Türkiye’de yaklaşık 80 bin Suriyelinin barındığı hatırlatılan yazı şöyle devam ediyor:
“Hükümet yalanlasa da, yerel halk ve mülteciler arasında gerginlik yaşanıyor. Türkiye’nin güneyinde yaşan bir kısım Beşar Esad’a desteklerini açıkça dile getiriyor. Ekonomik bağların kopmasından şikâyet ediyor.”
Haberde, kampların mülteciden çok savaşçıya ev sahipliği yapacağı endişesinin de gündeme gelirken şu ifadeler kullanılıyor:
“Birçok uzman ve Türk Kürt militanların artan şiddetini Suriye’nin cevabı olarak görüyor.”
'Uçuşa yasak bölge ilan edilsin'
Economist dergisi Suriye’deki gelişmeleri değerlendirdiği haberinde Türkiye’nin Suriye içinde ‘güvenli bölge oluşturulması’ önerisinin bölgede gerginliğe sebep olabileceğine dikkat çekiyor.
Tampon bölge veya güvenli bölge oluşturulması durumunda bu bölgenin ‘Esad’ın savaş uçakları ve tanklarından’ da korunması gerekeceğini belirten dergi, “Uçuşa yasak bölge ilan edilmeliydi” diyor.
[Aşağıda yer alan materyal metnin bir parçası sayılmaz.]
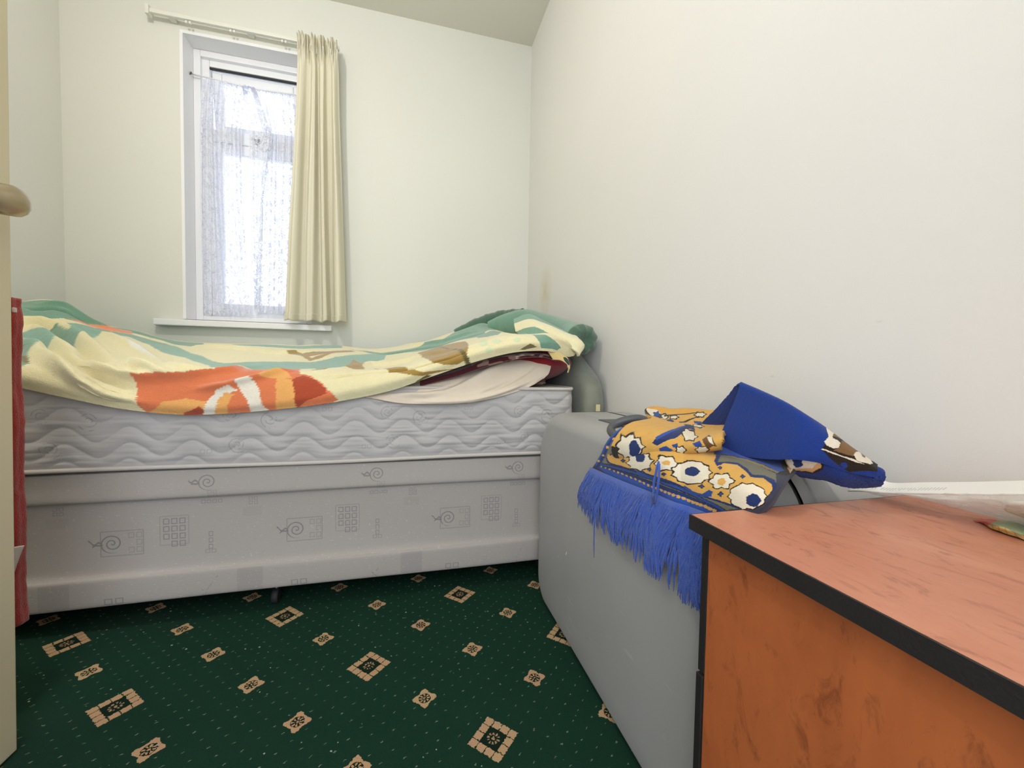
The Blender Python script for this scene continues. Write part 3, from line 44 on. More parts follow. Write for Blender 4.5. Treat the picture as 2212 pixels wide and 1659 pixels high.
R2 = [[[-.25,-1.483,.498],[-.262,-1.491,.503],[-.266,-1.488,.51],[-.264,-1.49,.521],[-.245,-1.489,.533],[-.21,-1.469,.545],[-.165,-1.433,.56],[-.135,-1.368,.569],[-.118,-1.336,.573],[-.105,-1.332,.579],[-.09,-1.342,.581]],[[-.244,-1.546,.513],[-.257,-1.557,.518],[-.262,-1.559,.527],[-.258,-1.559,.537],[-.24,-1.551,.547],[-.205,-1.523,.555],[-.16,-1.482,.564],[-.133,-1.441,.571],[-.113,-1.413,.575],[-.098,-1.405,.58],[-.08,-1.402,.584]],[[-.236,-1.598,.528],[-.25,-1.612,.534],[-.255,-1.616,.543],[-.251,-1.615,.552],[-.234,-1.604,.559],[-.2,-1.572,.562],[-.16,-1.535,.565],[-.13,-1.499,.573],[-.11,-1.479,.579],[-.092,-1.466,.584],[-.075,-1.458,.587]],[[-.228,-1.642,.542],[-.242,-1.656,.548],[-.247,-1.66,.556],[-.243,-1.659,.564],[-.226,-1.644,.569],[-.193,-1.61,.568],[-.155,-1.572,.567],[-.127,-1.543,.575],[-.107,-1.525,.582],[-.088,-1.51,.586],[-.07,-1.498,.59]],[[-.218,-1.676,.556],[-.232,-1.689,.56],[-.237,-1.694,.568],[-.233,-1.691,.575],[-.217,-1.675,.578],[-.187,-1.645,.576],[-.15,-1.608,.575],[-.123,-1.582,.58],[-.103,-1.566,.587],[-.084,-1.551,.59],[-.065,-1.536,.593]]]
R2_P = [[[222,172,88],[[0,.7611],[1,1],[1,0],[0,.1278]]],[[42,82,170],[[0,.2278],[0,.2722],[.015,.2944],[0,.1],[0,.1611]]],[[38,30,24],[[0,.3],[.08,.2722],[.045,.1056],[0,.15]]],[[38,30,24],[[.32,.2278],[.29,.2056],[.285,.1667],[.27,.1278],[.23,.1444],[.19,.0667],[.165,.1],[.145,.1278],[.09,.1],[.105,.1667],[.08,.1889],[.05,.2222],[.08,.2556],[.035,.2944],[.045,.3222],[.065,.3333],[.025,.3778],[.095,.3556],[.11,.3722],[.14,.3778],[.195,.3333],[.24,.3333],[.265,.3],[.28,.2611]]],[[236,226,204],[[.305,.2333],[.275,.2111],[.275,.1778],[.265,.15],[.225,.1556],[.2,.1111],[.17,.1222],[.155,.15],[.105,.1278],[.115,.1778],[.09,.2],[.065,.2278],[.09,.2556],[.055,.2889],[.065,.3111],[.085,.3222],[.055,.3611],[.115,.3389],[.125,.3556],[.155,.3556],[.195,.3222],[.235,.3222],[.26,.2889],[.27,.2611]]],[[28,50,105],[[.275,.2111],[.26,.1667],[.235,.1222],[.205,.1111],[.19,.1389],[.175,.1667],[.18,.2222],[.17,.2722],[.18,.3],[.195,.3111],[.225,.3],[.25,.2611]]],[[28,50,105],[[.36,.2667],[.435,.4111],[.485,.5444],[.57,.5111],[.515,.3444],[.405,.2278]]],[[42,82,170],[[.39,.2889],[.465,.4278],[.51,.5444],[.48,.5667],[.435,.4444],[.365,.3222]]],[[38,30,24],[[.735,.3833],[.72,.3667],[.705,.3556],[.71,.3333],[.71,.3056],[.68,.3167],[.655,.3278],[.635,.3222],[.61,.3278],[.585,.3556],[.575,.3778],[.545,.3944],[.515,.4222],[.52,.4389],[.535,.4556],[.52,.4833],[.515,.5111],[.55,.5056],[.58,.4944],[.6,.5056],[.63,.5111],[.66,.4722],[.675,.4389],[.705,.4167]]],[[236,226,204],[[.715,.3889],[.705,.3722],[.69,.3667],[.695,.35],[.695,.3278],[.67,.3389],[.645,.35],[.63,.3444],[.61,.3444],[.59,.3667],[.58,.3833],[.555,.4],[.53,.4222],[.535,.4389],[.55,.4444],[.54,.4667],[.54,.4833],[.565,.4833],[.595,.4722],[.61,.4778],[.635,.4833],[.655,.4556],[.665,.4333],[.69,.4167]]],[[38,30,24],[[.66,.1722],[.65,.1556],[.635,.1444],[.63,.1333],[.62,.1],[.605,.0833],[.59,.1],[.585,.1278],[.57,.1278],[.555,.1333],[.55,.1556],[.555,.1778],[.56,.1944],[.55,.2167],[.545,.2389],[.555,.25],[.57,.25],[.58,.25],[.59,.2611],[.605,.2667],[.62,.25],[.63,.2278],[.64,.2111],[.65,.1944]]],[[236,226,204],[[.645,.1778],[.64,.1611],[.625,.1556],[.62,.1444],[.615,.1278],[.605,.1167],[.595,.1278],[.59,.1444],[.58,.1444],[.57,.15],[.56,.1611],[.565,.1778],[.57,.1944],[.565,.2056],[.56,.2278],[.565,.2389],[.58,.2333],[.59,.2333],[.595,.2444],[.605,.2444],[.615,.2333],[.625,.2167],[.63,.2056],[.64,.1944]]],[[38,30,24],[[.89,.1],[.87,.0611],[.85,.0389],[.84,0],[.83,0],[.805,0],[.79,0],[.77,0],[.745,0],[.75,.0778],[.75,.1111],[.74,.1333],[.725,.1556],[.74,.1722],[.76,.1778],[.76,.2],[.765,.2222],[.79,.2111],[.81,.2],[.83,.2],[.855,.1944],[.865,.1722],[.865,.15],[.88,.1333]]],[[236,226,204],[[.875,.1056],[.86,.0889],[.845,.0778],[.835,.0222],[.825,0],[.805,.0056],[.795,.05],[.78,.0444],[.765,.0611],[.76,.1],[.765,.1222],[.75,.1333],[.74,.15],[.755,.1667],[.77,.1667],[.77,.1833],[.775,.2],[.795,.1889],[.81,.1778],[.825,.1833],[.845,.1778],[.85,.1611],[.85,.1444],[.865,.1278]]],[[40,74,150],[[.425,.1889],[.475,.2278],[.535,.1667],[.49,.1056],[.43,.1389]]],[[40,74,150],[[.7,.2778],[.765,.3111],[.81,.2167],[.745,.2056]]],[[40,74,150],[[.51,.25],[.555,.2889],[.565,.2556],[.535,.2167]]],[[110,75,40],[[.785,.3222],[.84,.4],[.9,.3222],[.96,.1389],[.92,.1667],[.875,.1278]]],[[236,226,204],[[.825,.3667],[.885,.3444],[.93,.1833],[.87,.2667]]],[[38,30,24],[[0,.8056],[.005,.8611],[.07,.6833],[.005,.65],[0,.7111]]],[[236,226,204],[[.01,.85],[.11,.8611],[.17,.7889],[.14,.6667],[.045,.6778]]],[[40,74,150],[[.175,.7389],[.165,.7167],[.15,.7056],[.145,.6944],[.135,.6722],[.115,.6611],[.105,.6667],[.105,.6778],[.09,.6722],[.07,.6667],[.07,.6778],[.085,.7],[.095,.7167],[.09,.7278],[.09,.7611],[.1,.7889],[.115,.7889],[.125,.7889],[.125,.8167],[.135,.8333],[.145,.8222],[.155,.7889],[.16,.7722],[.17,.7611]]],[[38,30,24],[[.26,.7056],[.25,.6889],[.23,.6722],[.22,.6611],[.205,.6389],[.19,.6278],[.17,.6333],[.16,.6389],[.145,.6389],[.125,.6389],[.115,.6444],[.135,.6667],[.145,.6833],[.145,.6944],[.15,.7222],[.16,.75],[.18,.7611],[.19,.7667],[.2,.7944],[.215,.8056],[.23,.7889],[.235,.7611],[.24,.7389],[.25,.7278]]],[[236,226,204],[[.24,.7],[.235,.6889],[.22,.6778],[.21,.6667],[.205,.6556],[.19,.6444],[.18,.65],[.17,.6556],[.16,.6556],[.145,.65],[.14,.6556],[.15,.6722],[.16,.6833],[.16,.6944],[.16,.7111],[.17,.7278],[.185,.7333],[.19,.7333],[.2,.75],[.215,.7667],[.22,.7556],[.225,.7333],[.225,.7222],[.235,.7167]]],[[38,30,24],[[.695,.8333],[.685,.8111],[.67,.8],[.675,.7778],[.67,.7611],[.645,.7556],[.62,.7611],[.605,.75],[.58,.7444],[.565,.7611],[.555,.7833],[.535,.7889],[.515,.8056],[.52,.8278],[.535,.8444],[.525,.8667],[.52,.9],[.545,.9],[.57,.8889],[.585,.9056],[.605,.9167],[.63,.8889],[.645,.8611],[.67,.8556]]],[[236,226,204],[[.675,.8278],[.665,.8167],[.655,.8056],[.655,.7944],[.655,.7778],[.635,.7778],[.615,.7833],[.6,.7778],[.58,.7722],[.57,.7833],[.565,.7944],[.55,.8],[.535,.8056],[.54,.8222],[.55,.8333],[.545,.85],[.545,.8667],[.565,.8667],[.585,.8611],[.595,.8722],[.615,.8778],[.63,.8611],[.64,.8444],[.655,.8444]]],[[38,30,24],[[.38,.7167],[.375,.7],[.36,.6889],[.35,.6778],[.345,.6611],[.325,.65],[.31,.6556],[.3,.6611],[.285,.6556],[.265,.6556],[.255,.6611],[.26,.6778],[.27,.6889],[.265,.7],[.265,.7222],[.275,.7389],[.29,.7444],[.305,.75],[.315,.7667],[.33,.7778],[.345,.7667],[.35,.7444],[.355,.7333],[.37,.7278]]],[[236,226,204],[[.36,.7111],[.355,.7],[.345,.6944],[.34,.6889],[.335,.6778],[.325,.6722],[.315,.6722],[.305,.6778],[.295,.6722],[.28,.6722],[.275,.6778],[.275,.6833],[.28,.6944],[.28,.7],[.275,.7056],[.285,.7167],[.3,.7222],[.31,.7278],[.315,.7333],[.33,.7389],[.335,.7389],[.34,.7278],[.345,.7222],[.355,.7167]]],[[28,50,105],[[.21,.6333],[.265,.6556],[.315,.5944],[.305,.5722],[.21,.5944]]],[[28,50,105],[[.445,.5833],[.505,.6111],[.57,.5889],[.645,.5111],[.525,.5111]]],[[40,74,150],[[.55,.6944],[.665,.6944],[.66,.6556],[.565,.6611]]],[[38,30,24],[[.2,.7389],[.35,.8056],[.555,.8944],[.565,.8722],[.355,.7778],[.205,.7]]],[[38,30,24],[[.36,.6056],[.495,.7167],[.6,.7944],[.605,.7778],[.51,.7],[.39,.5944]]],[[38,30,24],[[.725,.6278],[.715,.6167],[.695,.6111],[.69,.6],[.69,.5778],[.675,.5667],[.645,.5722],[.625,.5778],[.605,.5778],[.58,.5722],[.555,.5833],[.55,.6],[.555,.6111],[.545,.6222],[.54,.6333],[.555,.6444],[.58,.6444],[.6,.65],[.62,.6611],[.645,.6667],[.665,.6611],[.675,.65],[.685,.6444],[.71,.6389]]],[[236,226,204],[[.705,.6278],[.695,.6222],[.68,.6167],[.67,.6111],[.67,.6],[.655,.5944],[.635,.5944],[.62,.5944],[.605,.5944],[.58,.5944],[.565,.5944],[.565,.6056],[.57,.6111],[.565,.6167],[.555,.6278],[.57,.6333],[.59,.6389],[.605,.6389],[.62,.6444],[.64,.65],[.66,.6444],[.665,.6389],[.675,.6389],[.69,.6333]]]]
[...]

Esad’ın tampon bölge kurulmasının işlevsel olmayacağı yönündeki açıklamalarına atıfta bulunulan haberde, “BM Güvenlik Konseyi’nin yetki vermediği ve Batı’nın bölgede riskli bir askeri adıma yanaşmadığı mevcut durumda Esad muhtemelen haklı, en azından şimdilik. Dolayısıyla kan dökülmeye devam edecek ve bu çıkmaz daha sürecek gibi görünüyor.”